Collected data
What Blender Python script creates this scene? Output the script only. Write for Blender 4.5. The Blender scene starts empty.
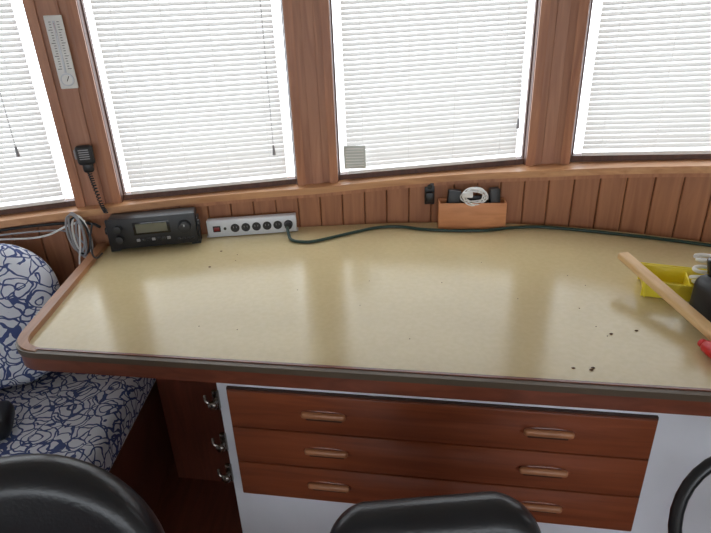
import bpy, bmesh, math, random
from mathutils import Vector, Matrix, Euler
random.seed(4)
sc = bpy.context.scene
try:
    sc.view_settings.view_transform = 'Standard'
    sc.view_settings.exposure = -0.38
except Exception: pass

# ---------------------------------------------------------------- materials
def lin(c):
    return tuple(((x/255)/12.92 if x/255 <= .04045 else ((x/255+.055)/1.055)**2.4) for x in c)+(1,)
def pmat(name, col, rough=.5, metal=0, spec=.5, coat=0, bump=0, bscale=60, var=0, vscale=8):
    m = bpy.data.materials.new(name); m.use_nodes = True
    nt = m.node_tree; b = nt.nodes['Principled BSDF']
    b.inputs['Base Color'].default_value = lin(col)
    b.inputs['Roughness'].default_value = rough
    b.inputs['Metallic'].default_value = metal
    b.inputs['Specular IOR Level'].default_value = spec
    b.inputs['Coat Weight'].default_value = coat
    b.inputs['Coat Roughness'].default_value = .12
    tc = nt.nodes.new('ShaderNodeTexCoord')
    n = nt.nodes.new('ShaderNodeTexNoise'); n.inputs['Scale'].default_value = vscale; n.inputs['Detail'].default_value = 4
    nt.links.new(tc.outputs['Object'], n.inputs['Vector'])
    v = var if var else .06
    r = nt.nodes.new('ShaderNodeValToRGB')
    c = lin(col)
    r.color_ramp.elements[0].position = .3; r.color_ramp.elements[1].position = .7
    r.color_ramp.elements[0].color = tuple(x*(1-v) for x in c[:3])+(1,)
    r.color_ramp.elements[1].color = tuple(min(1, x*(1+v)) for x in c[:3])+(1,)
    nt.links.new(n.outputs['Fac'], r.inputs['Fac']); nt.links.new(r.outputs['Color'], b.inputs['Base Color'])
    if bump:
        n2 = nt.nodes.new('ShaderNodeTexNoise'); n2.inputs['Scale'].default_value = bscale
        nt.links.new(tc.outputs['Object'], n2.inputs['Vector'])
        bp = nt.nodes.new('ShaderNodeBump'); bp.inputs['Strength'].default_value = bump; bp.inputs['Distance'].default_value = .002
        nt.links.new(n2.outputs['Fac'], bp.inputs['Height']); nt.links.new(bp.outputs['Normal'], b.inputs['Normal'])
    return m
def wood(name, c1, c2, rough=.4, stretch=(22, 22, 1.6), coat=0, spec=.5):
    m = bpy.data.materials.new(name); m.use_nodes = True
    nt = m.node_tree; b = nt.nodes['Principled BSDF']
    b.inputs['Roughness'].default_value = rough; b.inputs['Coat Weight'].default_value = coat
    b.inputs['Coat Roughness'].default_value = .15; b.inputs['Specular IOR Level'].default_value = spec
    tc = nt.nodes.new('ShaderNodeTexCoord'); mp = nt.nodes.new('ShaderNodeMapping')
    mp.inputs['Scale'].default_value = stretch
    n = nt.nodes.new('ShaderNodeTexNoise'); n.inputs['Scale'].default_value = 2.2; n.inputs['Detail'].default_value = 6; n.inputs['Distortion'].default_value = .8
    r = nt.nodes.new('ShaderNodeValToRGB'); r.color_ramp.elements[0].position = .3; r.color_ramp.elements[1].position = .72
    r.color_ramp.elements[0].color = lin(c1); r.color_ramp.elements[1].color = lin(c2)
    nt.links.new(tc.outputs['Object'], mp.inputs['Vector']); nt.links.new(mp.outputs['Vector'], n.inputs['Vector'])
    nt.links.new(n.outputs['Fac'], r.inputs['Fac']); nt.links.new(r.outputs['Color'], b.inputs['Base Color'])
    bp = nt.nodes.new('ShaderNodeBump'); bp.inputs['Strength'].default_value = .12; bp.inputs['Distance'].default_value = .002
    nt.links.new(n.outputs['Fac'], bp.inputs['Height']); nt.links.new(bp.outputs['Normal'], b.inputs['Normal'])
    return m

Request
Quote, please, every line of the material above from its start through the line that has "except Exception: pass", reproducing the words exactly and dropping any images.

Solution for this task
What Blender Python script creates this scene? Output the script only. Write for Blender 4.5. The Blender scene starts empty.
import bpy, bmesh, math, random
from mathutils import Vector, Matrix, Euler
random.seed(4)
sc = bpy.context.scene
try:
    sc.view_settings.view_transform = 'Standard'
    sc.view_settings.exposure = -0.38
except Exception: pass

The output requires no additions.